Tout particulièrement dans le cadre du traitement d’un attentat se déroulant sur le territoire national, le conseil invite les éditeurs à faire preuve de précautions renforcées, afin, notamment, de ne pas contribuer à alimenter des mouvements de panique ou à accentuer le caractère anxiogène d’une situation.
Il apparaît ainsi essentiel de faire preuve de la plus grande prudence s’agissant de la diffusion d’informations non confirmées et susceptibles d’alimenter la tension et la panique qui peuvent s’emparer des personnes présentes sur les lieux des événements et plus généralement du public.

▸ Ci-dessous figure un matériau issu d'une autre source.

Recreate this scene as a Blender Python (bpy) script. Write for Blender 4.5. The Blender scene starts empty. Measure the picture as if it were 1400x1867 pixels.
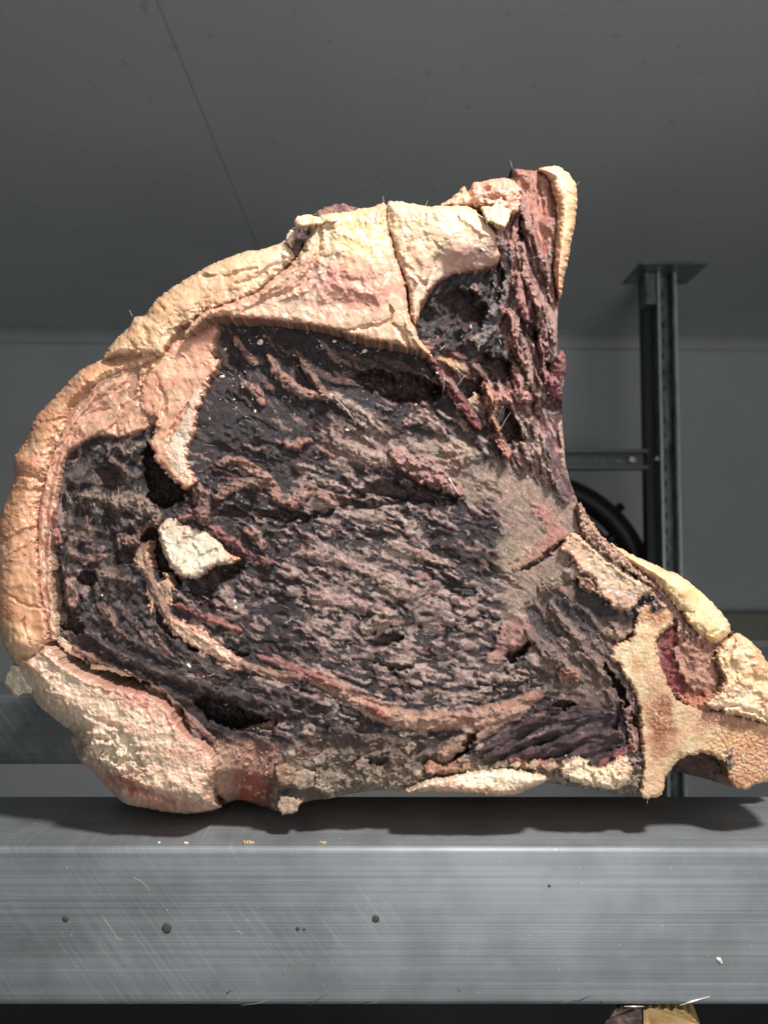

En effet, les précautions telles que l’emploi du conditionnel ne suffisent pas toujours pour que le public ait conscience du caractère incertain d’une information. En toute situation, l’origine de l’information doit être précisée et les erreurs qui peuvent être commises doivent être rectifiées dès que possible et de manière répétée.
Une vigilance particulière doit être portée à la diffusion de témoignages recueillis sur le vif, en l’absence d’informations claires et confirmées sur le déroulement des événements. Il convient également de s’interroger sur la dimension réellement informative de certains des témoignages. En effet, compte tenu du contexte, les témoins peuvent, même involontairement, amplifier les faits ou relayer des rumeurs.
Les éditeurs devraient également faire preuve d’une prudence particulière lorsqu’ils décident de recourir à la diffusion d’images ou de sons provenant d’enregistrements amateurs, d’une part, en renforçant les processus de vérification, d’autre part, en les contextualisant.
S’agissant, enfin, du choix et de la présentation des experts, ceux-ci relèvent de la liberté éditoriale des médias. Cependant, certains intervenants s’exprimant à l’antenne au titre d’expert sont invités afin d’éclairer et de commenter ce type d’événements sans que le public soit toujours clairement informé de leur qualité et de leur parcours. Dès lors, le conseil suggère de veiller par tout moyen à présenter de manière systématique et régulière les experts et leur trajectoire personnelle, susceptible d’influer sur leur analyse.